Collected data entries:
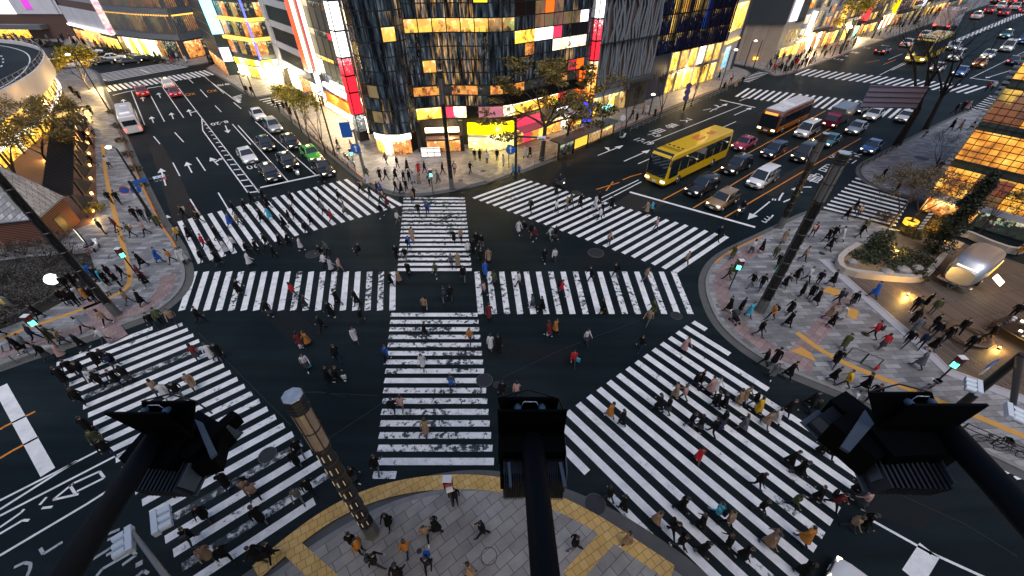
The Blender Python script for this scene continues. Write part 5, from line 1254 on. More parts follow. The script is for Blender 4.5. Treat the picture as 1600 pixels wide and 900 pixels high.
for k, d in enumerate(descr):
    wd = [11, 13, 16, 13, 10, 20, 18, 24, 30, 40, 60][k]; m = [M_GSTONE, M_WSTONE, M_GSTONE, M_BROWN, M_DGREY, M_BROWN, M_GSTONE, M_DGREY, M_BROWN, M_STONE, M_DGREY][k]
    v = 52.8 + 0.012 * (u - 150); b = Bld('shop_building', d, uv2w(u, v), 'building', 'shops along the far right street')
    mb = MB(); mb.prism([(p.x, p.y) for p in uvl([(u, v), (u + wd - 0.3, v + 0.1), (u + wd - 0.3, v + 16), (u, v + 16)])], 0, 18 + 5 * (k % 3)); b.part('wall', mb, m)
    n = max(2, wd // [5, 3, 4, 6, 4][k % 5]); pp = resample(uvl([(u + 0.3, v), (u + wd - 0.6, v + 0.1)]), n); sh_ = [3.4, 5.2, 4.2, 6.0, 3.8][k % 5]
    for i in range(n):
        gm = [I_YEL, I_BRIGHT, I_YEL, S_AMBER, sign('green_door_lit', (0.1, 0.7, 0.4), 1.0), I_YEL, S_WARMW, I_OLIVE, I_OLIVE, I_YEL, I_DARK][k] if i % 2 == 0 else (I_WARM if R2.random() < 0.6 else I_DARK)
        b.pane(pp[i].lerp(pp[i + 1], 0.08), pp[i].lerp(pp[i + 1], 0.92), 0.3, sh_ - 0.3, gm, 0.05, 'shop_window')
        z = sh_ + 1.2; up = R2.choice((2.2, 3.0, 4.2)); wf = R2.uniform(0.12, 0.32)
        while z < 16:
            b.pane(pp[i].lerp(pp[i + 1], wf), pp[i].lerp(pp[i + 1], 1 - wf), z, z + up, [I_GOLD, I_DARK, I_DARK, I_OLIVE, I_DARK, I_DARK, I_WARM][R2.randrange(7)], 0.05); z += up + R2.uniform(0.8, 1.6)
    mb = MB(); b.slab(mb, pp[0], pp[-1], sh_, sh_ + 0.6, 0, [0.3, 1.4, 0.6][k % 3]); b.part('fascia', mb, [M_WSTONE, M_BLK, M_BROWN][k % 3])
    if k % 2 == 0:
        p = pp[n // 2]; mb = MB(); b.slab(mb, p, p.lerp(pp[-1], 0.06), 5, 11, 0.1, 1.3); b.part('blade_sign', mb, [S_WHITE, S_AMBER, S_RED, S_YEL, S_LILAC, S_WARMW][k // 2])
    b.finish(); u += wd

# ---- glass block building on the right
def gblock():
    m = bpy.data.materials.new('glass_blocks_lit'); m.use_nodes = True; nt = m.node_tree; b = nt.nodes['Principled BSDF']
    tc = N(nt, 'ShaderNodeTexCoord'); oi = N(nt, 'ShaderNodeObjectInfo'); sc = N(nt, 'ShaderNodeVectorMath', operation='SCALE'); sc.inputs['Scale'].default_value = 19.0
    ad = N(nt, 'ShaderNodeVectorMath', operation='ADD'); nt.links.new(oi.outputs['Random'], sc.inputs[0]); nt.links.new(tc.outputs['Object'], ad.inputs[0]); nt.links.new(sc.outputs[0], ad.inputs[1])
    n = N(nt, 'ShaderNodeTexNoise'); n.inputs['Scale'].default_value = 0.55; n.inputs['Detail'].default_value = 4; nt.links.new(ad.outputs[0], n.inputs['Vector'])
    nt.links.new(ramp(nt, n.outputs['Fac'], [(0.36, (0.16, 0.04, 0.008)), (0.49, (0.72, 0.26, 0.02)), (0.6, (1.0, 0.50, 0.06)), (0.72, (1.0, 0.75, 0.25))]), b.inputs['Emission Color'])
    b.inputs['Emission Strength'].default_value = 0.95; b.inputs['Base Color'].default_value = (0.2, 0.15, 0.1, 1); b.inputs['Roughness'].default_value = 0.2
    return m
M_GB = gblock(); M_GBD = mat('dark_teal_block', (0.03, 0.06, 0.065), 0.25, noise=0.4, nscale=2)
M_GBB = interior('dim_glass_block', (0.02, 0.008, 0.004), (0.16, 0.06, 0.03), (0.8, 0.35, 0.06), 0.9, 0.5, 0.5)
b = Bld('glass_block_building', 'glowing amber glass block building with dark steel grid on the right', uv2w(65.4, 2.4))
mb = MB(); mb.prism([(p.x, p.y) for p in uvl([(65.5, 2.3), (65.5, -26), (95, -26), (95, 2.3)])], 0, 34); b.part('core', mb, M_DGREY)
zs = [2.6, 5.6, 6.5, 9.6, 10.5, 13.6, 14.5, 17.6, 18.5, 21.6, 22.5, 25.6, 26.5, 30]
R2 = random.Random(9)
f = resample(uvl([(65.4, 2.4), (65.4, -25.6)]), 10)
for i in range(10):
    for j in range(len(zs) - 1):
        m = M_GBD if j % 2 else (M_GBB if (R2.random() < 0.22 and i > 0) or (i + j) % 5 == 4 else M_GB)
        b.pane(f[i], f[i + 1], zs[j], zs[j + 1], m, 0.06)
f2 = resample(uvl([(94.6, 2.4), (65.6, 2.4)]), 8)
for i in range(8):
    for j in range(len(zs) - 1): b.pane(f2[i], f2[i + 1], zs[j], zs[j + 1], M_GBD if j % 2 else M_GBB, 0.06)
mb = MB()
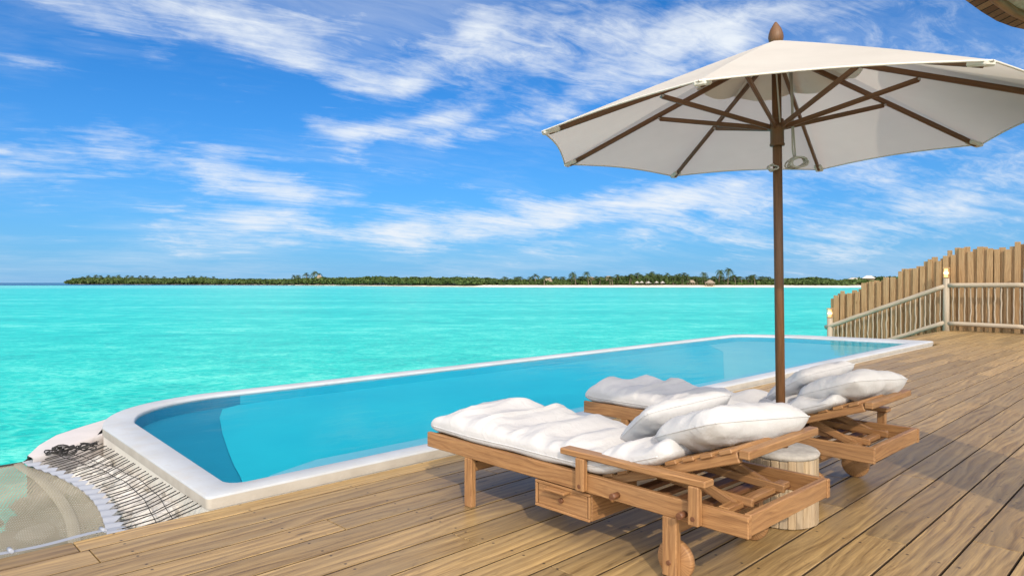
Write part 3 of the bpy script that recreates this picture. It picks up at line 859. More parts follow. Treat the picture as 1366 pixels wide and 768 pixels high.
# ---- parasol
def build_parasol():
    t = empty('parasol', (SX, SY, .30), 0, 'large cream octagonal parasol with brown wooden pole and ribs standing between the loungers', 'parasol')
    t.rotation_euler = (0, R(-.9), 0)
    z0 = .30
    RIM, APEX, RAD = 1.966 - z0, 2.47 - z0, 1.25
    angs = [11.5 + 45 * k for k in range(8)]
    pw = M['parasol_wood']
    MB().tube([(0, 0, -.18), (0, 0, 1.0), (0, 0, APEX - .02)], .0235, 18).build('pole', pw, t)
    fin = MB(); fin.lathe([(.0, -.03), (.030, -.03), (.036, .0), (.038, .012), (.036, .03), (.028, .055), (.014, .078), (.006, .090), (0, .094)], Matrix.Translation((0, 0, APEX + .0)), 20)
    fin.build('finial', pw, t)
    # canopy: 8 panels, edges a little concave, cloth slightly sagging between the ribs
    mb = MB(); ns, nr = 12, 16
    def cz(f, w):     # f radial 0..1, w 0..1 across the panel
        s = math.sin(math.pi * w)
        return APEX + (RIM - APEX) * (f * .94 + .06 * f * f) - .022 * s * math.sin(math.pi * f) * f
    def pt(k, w, f):
        a0, a1 = R(angs[k]), R(angs[k] + 45)
        p0 = Vector((math.cos(a0), math.sin(a0))); p1 = Vector((math.cos(a1), math.sin(a1)))
        q = p0.lerp(p1, w) * RAD * f
        q *= 1 - .014 * math.sin(math.pi * w) * f
        lift = .018 * math.sin(math.pi * w) * max(0, f - .7) / .3
        return Vector((q.x, q.y, cz(f, w) + lift))
    for k in range(8):
        mb.grid(lambda a, b_: pt(k, a, .03 + .97 * b_), ns, nr, True)
    mb.build('canopy', M['canopy'], t)
    # hem: stitched tube along the rim
    hem = MB()
    for k in range(8): hem.tube([pt(k, q / ns, 1.0) + Vector((0, 0, -.002)) for q in range(ns + 1)], .004, 6, False)
    hem.build('hem', M['canopy_tip'], t)
    # small inner reinforcing cap under the apex
    cap = MB()
    for k in range(8): cap.grid(lambda a, b_: pt(k, a, .04 + .30 * b_) + Vector((0, 0, -.012 - .03 * math.sin(math.pi * a) * b_)), 8, 4, True)
    cap.build('inner_cap', M['canopy_tip'], t)
    hub = MB(); hub.lathe([(.0235, -.10), (.045, -.10), (.05, -.07), (.048, -.045), (.0235, -.04)], Matrix.Translation((0, 0, APEX)), 20)
    hub.build('top_hub', pw, t)
    HZ = 2.015 - z0
    sl = MB(); sl.lathe([(.0245, -.09), (.036, -.09), (.038, -.082), (.034, -.074), (.034, -.012), (.046, -.004), (.046, .014), (.034, .02), (.034, .045), (.0245, .05)], Matrix.Translation((0, 0, HZ)), 22)
    sl.build('slider_hub', pw, t)
    for k in range(8):
        a = R(angs[k]); d = Vector((math.cos(a), math.sin(a), 0))
        side = Vector((-d.y, d.x, 0))
        r0 = d * .05 + Vector((0, 0, APEX - .075)); r1 = d * (RAD - .035) + Vector((0, 0, RIM - .004))
        rib = MB().beam(r0, r1, .016, .026, .003).build('rib', pw, t)
        j = r0.lerp(r1, .50) + Vector((0, 0, -.022))
        MB().beam(d * .036 + Vector((0, 0, HZ + .005)), j, .015, .024, .003).build('strut', pw, t)
        MB().tube([j - side * .016, j + side * .016], .006, 8).build('pivot_pin', M['metal'], rib)
        tp = MB().beam(d * (RAD - .085) + Vector((0, 0, RIM + .012)), d * (RAD - .004) + Vector((0, 0, RIM - .008)), .048, .022, .006)
        tp.build('rib_pocket', M['canopy_tip'], t)
    # pull cord: two falls from the apex and a coil hanging at the slider
    cd = MB()
    cd.tube([(-.012, -.05, APEX - .09), (-.02, -.052, APEX - .18), (-.004, -.05, HZ + .02)], .004, 6)
    cd.tube([(.06, -.02, APEX - .10), (.066, -.028, HZ + .10), (.062, -.04, HZ - .12), (.068, -.045, HZ - .17)], .004, 6)
    cd.tube([(.07, -.02, APEX - .10), (.072, -.03, HZ), (.075, -.045, HZ - .17)], .004, 6)
    rnd = random.Random(2)
    for k in range(9):
        rx, rz = .042 + rnd.uniform(-.008, .008), .024 + rnd.uniform(-.006, .006); cx = .082 if k < 6 else -.035
        tilt = rnd.uniform(.05, .35); sc = 1 if k < 6 else .62
        cd.tube([(cx + sc * rx * math.cos(q * math.pi / 8), -.045 + .02 * math.sin(q * math.pi / 8 + k) + .006 * k - .02, HZ - .185 + sc * rz * math.sin(q * math.pi / 8) + tilt * sc * rx * math.cos(q * math.pi / 8) + (0 if k < 6 else -.02)) for q in range(17)], .004, 6, False)
    cd.build('pull_cord', M['cord'], t)
    return t
build_parasol()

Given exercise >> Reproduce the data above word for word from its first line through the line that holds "b.finish(); u += wd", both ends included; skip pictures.

Written answer >>
The Blender Python script for this scene continues. Write part 5, from line 1254 on. More parts follow. The script is for Blender 4.5. Treat the picture as 1600 pixels wide and 900 pixels high.
for k, d in enumerate(descr):
    wd = [11, 13, 16, 13, 10, 20, 18, 24, 30, 40, 60][k]; m = [M_GSTONE, M_WSTONE, M_GSTONE, M_BROWN, M_DGREY, M_BROWN, M_GSTONE, M_DGREY, M_BROWN, M_STONE, M_DGREY][k]
    v = 52.8 + 0.012 * (u - 150); b = Bld('shop_building', d, uv2w(u, v), 'building', 'shops along the far right street')
    mb = MB(); mb.prism([(p.x, p.y) for p in uvl([(u, v), (u + wd - 0.3, v + 0.1), (u + wd - 0.3, v + 16), (u, v + 16)])], 0, 18 + 5 * (k % 3)); b.part('wall', mb, m)
    n = max(2, wd // [5, 3, 4, 6, 4][k % 5]); pp = resample(uvl([(u + 0.3, v), (u + wd - 0.6, v + 0.1)]), n); sh_ = [3.4, 5.2, 4.2, 6.0, 3.8][k % 5]
    for i in range(n):
        gm = [I_YEL, I_BRIGHT, I_YEL, S_AMBER, sign('green_door_lit', (0.1, 0.7, 0.4), 1.0), I_YEL, S_WARMW, I_OLIVE, I_OLIVE, I_YEL, I_DARK][k] if i % 2 == 0 else (I_WARM if R2.random() < 0.6 else I_DARK)
        b.pane(pp[i].lerp(pp[i + 1], 0.08), pp[i].lerp(pp[i + 1], 0.92), 0.3, sh_ - 0.3, gm, 0.05, 'shop_window')
        z = sh_ + 1.2; up = R2.choice((2.2, 3.0, 4.2)); wf = R2.uniform(0.12, 0.32)
        while z < 16:
            b.pane(pp[i].lerp(pp[i + 1], wf), pp[i].lerp(pp[i + 1], 1 - wf), z, z + up, [I_GOLD, I_DARK, I_DARK, I_OLIVE, I_DARK, I_DARK, I_WARM][R2.randrange(7)], 0.05); z += up + R2.uniform(0.8, 1.6)
    mb = MB(); b.slab(mb, pp[0], pp[-1], sh_, sh_ + 0.6, 0, [0.3, 1.4, 0.6][k % 3]); b.part('fascia', mb, [M_WSTONE, M_BLK, M_BROWN][k % 3])
    if k % 2 == 0:
        p = pp[n // 2]; mb = MB(); b.slab(mb, p, p.lerp(pp[-1], 0.06), 5, 11, 0.1, 1.3); b.part('blade_sign', mb, [S_WHITE, S_AMBER, S_RED, S_YEL, S_LILAC, S_WARMW][k // 2])
    b.finish(); u += wd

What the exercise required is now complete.